• _Given exercise_
Can you copy out the data exactly? Leave the images out.

• • • •

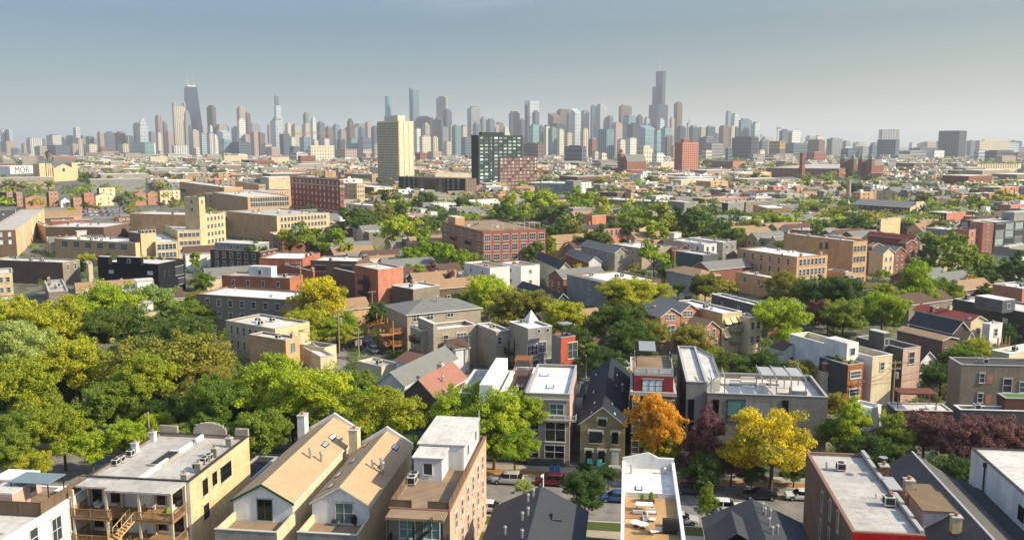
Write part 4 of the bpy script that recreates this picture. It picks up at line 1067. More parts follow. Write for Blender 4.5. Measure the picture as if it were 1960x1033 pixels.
b.pergola(.8, b.W-.8, 3.6, b.D*.52, b.rz+3, b.rz+5.4, DKM, 'y', 8)
mb = MB(); mb.box(1.2, b.W-3, 4.5, b.D*.5, b.rz+5.75, b.rz+5.83, MET); mb.build('pergola_cover', b.r)
def bbox_part(b, name, px, py, z, sx, sy, sz, mat):
    x, y = b.loc(px, py, z+b.base); mb = MB(); mb.box(x-sx/2, x+sx/2, y-sy/2, y+sy/2, z, z+sz, mat)
    if sz > .35: mb.box(x-sx/2-.05, x+sx/2+.05, y-sy/2-.05, y+sy/2+.05, z+sz, z+sz+.06, mat)
    return mb.build(name, b.r)
# grey modern corner house
b = B('modern_house', 'grey panelled modern house wing with white sunken roof', (852, 482), 11.2, ('y', 262), (980, 484), g=G1R, wall='panel', wallL='dark', roof='lgrey', cop='metal', props=0, par=.5)
b.W0 = b.W
x1, y1 = b.loc(1062, 455, 11.2); x2, y2 = b.loc(1012, 318, 11.2)
mb = MB(); pl = [(b.W, 1.0), (x1, max(y1, 1.2)), (x2, y2), (b.W, b.D)]
mb.prism(pl, 0, b.h-.5, WM('panel'), RM('lgrey')); mb.build('side_wing', b.r); b.rail([pl[0], pl[1], pl[2], pl[3]], b.h-.5, .5, COP['metal'], solid=True, name='parapet')
for y in (655, 795):
    b.win('R', 880, y, .8, 3.2, st='bare', fr='black', gl=dg)
c = B('modern_house', 'brown brick modern house with roof terrace, pergolas and green window', (982, 552), 9.8, ('m', 13), (1727, 566), g=G1R, wall='modern', roof='lgrey', cop='metal', props=0, par=.9, fr='black')
c.win('R', 1158, 655, 2.6, 3.0, st='bare', gl=GLT); c.win('R', 1155, 712, 2.6, .8, st='bare', gl=GLP)
for x, y in ((1033, 652), (1461, 658)): c.win('R', x, y, .8, 2.9, st='bare', gl=dg)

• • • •

• _Task output_
Write part 4 of the bpy script that recreates this picture. It picks up at line 1067. More parts follow. Write for Blender 4.5. Measure the picture as if it were 1960x1033 pixels.
b.pergola(.8, b.W-.8, 3.6, b.D*.52, b.rz+3, b.rz+5.4, DKM, 'y', 8)
mb = MB(); mb.box(1.2, b.W-3, 4.5, b.D*.5, b.rz+5.75, b.rz+5.83, MET); mb.build('pergola_cover', b.r)
def bbox_part(b, name, px, py, z, sx, sy, sz, mat):
    x, y = b.loc(px, py, z+b.base); mb = MB(); mb.box(x-sx/2, x+sx/2, y-sy/2, y+sy/2, z, z+sz, mat)
    if sz > .35: mb.box(x-sx/2-.05, x+sx/2+.05, y-sy/2-.05, y+sy/2+.05, z+sz, z+sz+.06, mat)
    return mb.build(name, b.r)
# grey modern corner house
b = B('modern_house', 'grey panelled modern house wing with white sunken roof', (852, 482), 11.2, ('y', 262), (980, 484), g=G1R, wall='panel', wallL='dark', roof='lgrey', cop='metal', props=0, par=.5)
b.W0 = b.W
x1, y1 = b.loc(1062, 455, 11.2); x2, y2 = b.loc(1012, 318, 11.2)
mb = MB(); pl = [(b.W, 1.0), (x1, max(y1, 1.2)), (x2, y2), (b.W, b.D)]
mb.prism(pl, 0, b.h-.5, WM('panel'), RM('lgrey')); mb.build('side_wing', b.r); b.rail([pl[0], pl[1], pl[2], pl[3]], b.h-.5, .5, COP['metal'], solid=True, name='parapet')
for y in (655, 795):
    b.win('R', 880, y, .8, 3.2, st='bare', fr='black', gl=dg)
c = B('modern_house', 'brown brick modern house with roof terrace, pergolas and green window', (982, 552), 9.8, ('m', 13), (1727, 566), g=G1R, wall='modern', roof='lgrey', cop='metal', props=0, par=.9, fr='black')
c.win('R', 1158, 655, 2.6, 3.0, st='bare', gl=GLT); c.win('R', 1155, 712, 2.6, .8, st='bare', gl=GLP)
for x, y in ((1033, 652), (1461, 658)): c.win('R', x, y, .8, 2.9, st='bare', gl=dg)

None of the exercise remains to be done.